6. Structural Comparisons and Scaling Advantages

• Comparison with Polyhedral Grids: The spherical Fibonacci graph, unlike Platonic solid or geodesic dome constructions, is not constrained by symmetry group size. Consequently, it scales smoothly to arbitrarily large $N$ without clustering or void formation.
• Defects and Homogeneity: The proportion of non-fourfold-coordinated (defect) vertices is $O(1/N)$, vanishing in the large-$N$ limit, ensuring homogeneity required for finite-size scaling, transfer learning, and statistical analyses in computational studies.
• Analytic Construction: The closed-form generation of lattice points enables reproducibility and computational efficiency, bypassing iterative optimization or random sampling.
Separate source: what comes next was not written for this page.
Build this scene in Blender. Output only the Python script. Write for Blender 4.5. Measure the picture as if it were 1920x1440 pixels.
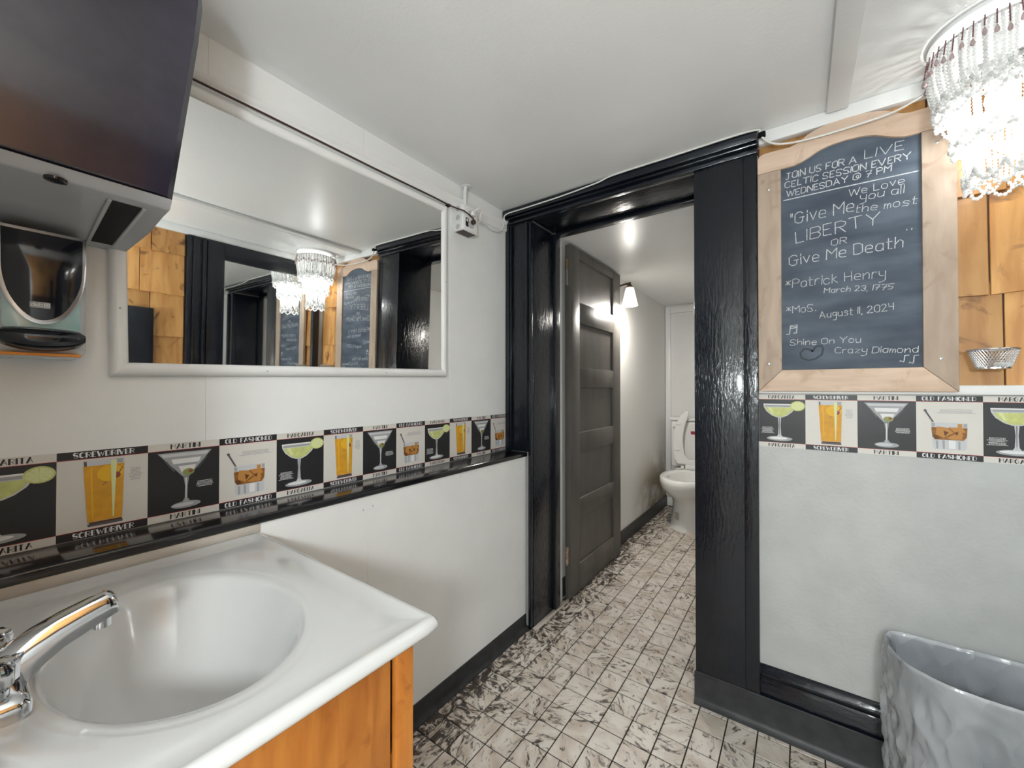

7. Summary of Defining Properties

A spherical Fibonacci graph $G=(V,E)$ is determined by:

• Vertex set $V=\{\mathbf{r}_i\}$ placed by the Fibonacci spiral on the sphere.
• Edge set $$E = \{\{i,j\} : \|\mathbf{r}_i-\mathbf{r}_j\| < d_c \}$$, with $d_c$ chosen so $\bar z \approx 4$.
• Quasi-uniformity: Nearly uniform spatial sampling and degree, minimal edge-length variability.
• Curvature defects: A controlled, topologically dictated fraction of three- and five-coordinated vertices.
• Scalability: Extensible to large $N$ for numerical and theoretical investigations.

These properties make spherical Fibonacci graphs an essential discretization tool for research at the interface of geometry, statistical mechanics, and data-driven lattice analysis (Song et al., 2021, Zhou et al., 12 Jan 2026).